Restate the whole of the material. Keep every word, and drop the pictures.

┌─ GIVEN DATA

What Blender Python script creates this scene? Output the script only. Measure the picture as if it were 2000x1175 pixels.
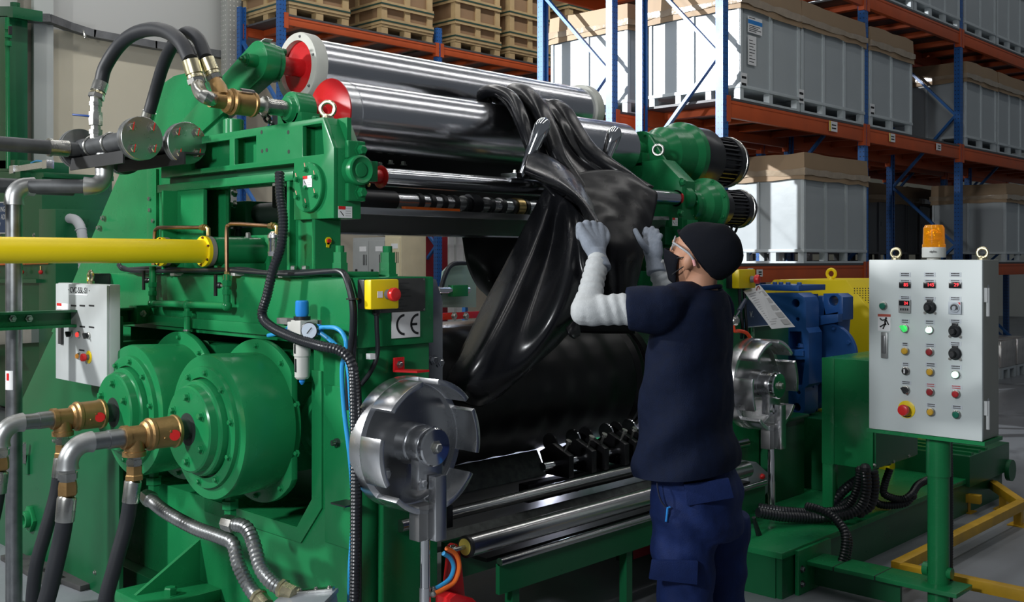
import bpy, bmesh, math, random
from mathutils import Vector, Matrix, Quaternion
random.seed(7)
sc = bpy.context.scene
for o in list(bpy.data.objects): bpy.data.objects.remove(o)
# ------------------------------------------------------------------ camera
TH = math.radians(44); S, C = math.sin(TH), math.cos(TH)
F, H, HY = 2020.0, 1.58, 505.0
cam = bpy.data.cameras.new('camera'); camo = bpy.data.objects.new('camera', cam)
sc.collection.objects.link(camo); sc.camera = camo
cam.sensor_fit = 'HORIZONTAL'; cam.sensor_width = 36.0; cam.lens = F/2000*36
cam.shift_y = -(587.5-HY)/2000; cam.clip_end = 200
camo.location = (0, 0, H)
camo.rotation_euler = (math.radians(90), 0, TH-math.radians(90))
# ------------------------------------------------------------------ world, lights, exposure
wd = bpy.data.worlds.new('hall_ambient'); sc.world = wd; wd.use_nodes = True
bg = wd.node_tree.nodes['Background']; bg.inputs[0].default_value = (.82, .90, 1.0, 1); bg.inputs[1].default_value = .105
vs = sc.view_settings
vs.view_transform = 'Standard'; vs.look = 'None'; vs.gamma = 1; vs.use_curve_mapping = False; vs.exposure = 0.0
def area(name, loc, target, sx, sy, power, col=(1, 1, 1)):
    l = bpy.data.lights.new(name, 'AREA'); l.shape = 'RECTANGLE'; l.size = sx; l.size_y = sy; l.energy = power; l.color = col
    o = bpy.data.objects.new(name, l); sc.collection.objects.link(o); o.location = loc
    d = Vector(target)-Vector(loc)
    o.rotation_euler = d.to_track_quat('-Z', 'Y').to_euler(); return o
def striplight(name, y, z, x0, x1, w, power, col=(1, .98, .95)):     # long ceiling tube along X, shining down
    l = bpy.data.lights.new(name, 'AREA'); l.shape = 'RECTANGLE'; l.size = x1-x0; l.size_y = w; l.energy = power; l.color = col
    o = bpy.data.objects.new(name, l); sc.collection.objects.link(o); o.location = ((x0+x1)/2, y, z); return o
def spot(name, loc, target, power, deg, blend=.4, rad=.2, col=(1, 1, 1)):
    l = bpy.data.lights.new(name, 'SPOT'); l.energy = power; l.spot_size = math.radians(deg); l.spot_blend = blend; l.shadow_soft_size = rad; l.color = col
    o = bpy.data.objects.new(name, l); sc.collection.objects.link(o); o.location = loc
    o.rotation_euler = (Vector(target)-Vector(loc)).to_track_quat('-Z', 'Y').to_euler(); return o
striplight('ceiling_tube_light', 2.7, 5.6, .5, 9, .14, 55)
striplight('ceiling_tube_light', 5.0, 6.4, 0, 9, .12, 60)
striplight('ceiling_tube_light', .2, 5.8, 1, 9, .12, 40)
striplight('ceiling_tube_light', 9.0, 7.2, 0, 13, .2, 260)
striplight('ceiling_tube_light', 3.4, 7.4, 9, 20, .2, 42)
area('strobe_left', (-1.9, 6.3, 3.5), (2.5, 3.9, 1.3), .3, .3, 270, (1, 1, 1))
area('strobe_near_camera', (-1.3, 1.9, 2.7), (4.2, 2.6, 1.3), .5, .5, 130, (.95, .98, 1))
spot('strobe_rack', (2.3, 9.3, 4.7), (8.3, 5.5, 3.2), 4600, 44, .5, .05, (.96, .98, 1))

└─

EXERCISE SOLUTION:
What Blender Python script creates this scene? Output the script only. Measure the picture as if it were 2000x1175 pixels.
import bpy, bmesh, math, random
from mathutils import Vector, Matrix, Quaternion
random.seed(7)
sc = bpy.context.scene
for o in list(bpy.data.objects): bpy.data.objects.remove(o)
# ------------------------------------------------------------------ camera
TH = math.radians(44); S, C = math.sin(TH), math.cos(TH)
F, H, HY = 2020.0, 1.58, 505.0
cam = bpy.data.cameras.new('camera'); camo = bpy.data.objects.new('camera', cam)
sc.collection.objects.link(camo); sc.camera = camo
cam.sensor_fit = 'HORIZONTAL'; cam.sensor_width = 36.0; cam.lens = F/2000*36
cam.shift_y = -(587.5-HY)/2000; cam.clip_end = 200
camo.location = (0, 0, H)
camo.rotation_euler = (math.radians(90), 0, TH-math.radians(90))
# ------------------------------------------------------------------ world, lights, exposure
wd = bpy.data.worlds.new('hall_ambient'); sc.world = wd; wd.use_nodes = True
bg = wd.node_tree.nodes['Background']; bg.inputs[0].default_value = (.82, .90, 1.0, 1); bg.inputs[1].default_value = .105
vs = sc.view_settings
vs.view_transform = 'Standard'; vs.look = 'None'; vs.gamma = 1; vs.use_curve_mapping = False; vs.exposure = 0.0
def area(name, loc, target, sx, sy, power, col=(1, 1, 1)):
    l = bpy.data.lights.new(name, 'AREA'); l.shape = 'RECTANGLE'; l.size = sx; l.size_y = sy; l.energy = power; l.color = col
    o = bpy.data.objects.new(name, l); sc.collection.objects.link(o); o.location = loc
    d = Vector(target)-Vector(loc)
    o.rotation_euler = d.to_track_quat('-Z', 'Y').to_euler(); return o
def striplight(name, y, z, x0, x1, w, power, col=(1, .98, .95)):     # long ceiling tube along X, shining down
    l = bpy.data.lights.new(name, 'AREA'); l.shape = 'RECTANGLE'; l.size = x1-x0; l.size_y = w; l.energy = power; l.color = col
    o = bpy.data.objects.new(name, l); sc.collection.objects.link(o); o.location = ((x0+x1)/2, y, z); return o
def spot(name, loc, target, power, deg, blend=.4, rad=.2, col=(1, 1, 1)):
    l = bpy.data.lights.new(name, 'SPOT'); l.energy = power; l.spot_size = math.radians(deg); l.spot_blend = blend; l.shadow_soft_size = rad; l.color = col
    o = bpy.data.objects.new(name, l); sc.collection.objects.link(o); o.location = loc
    o.rotation_euler = (Vector(target)-Vector(loc)).to_track_quat('-Z', 'Y').to_euler(); return o
striplight('ceiling_tube_light', 2.7, 5.6, .5, 9, .14, 55)
striplight('ceiling_tube_light', 5.0, 6.4, 0, 9, .12, 60)
striplight('ceiling_tube_light', .2, 5.8, 1, 9, .12, 40)
striplight('ceiling_tube_light', 9.0, 7.2, 0, 13, .2, 260)
striplight('ceiling_tube_light', 3.4, 7.4, 9, 20, .2, 42)
area('strobe_left', (-1.9, 6.3, 3.5), (2.5, 3.9, 1.3), .3, .3, 270, (1, 1, 1))
area('strobe_near_camera', (-1.3, 1.9, 2.7), (4.2, 2.6, 1.3), .5, .5, 130, (.95, .98, 1))
spot('strobe_rack', (2.3, 9.3, 4.7), (8.3, 5.5, 3.2), 4600, 44, .5, .05, (.96, .98, 1))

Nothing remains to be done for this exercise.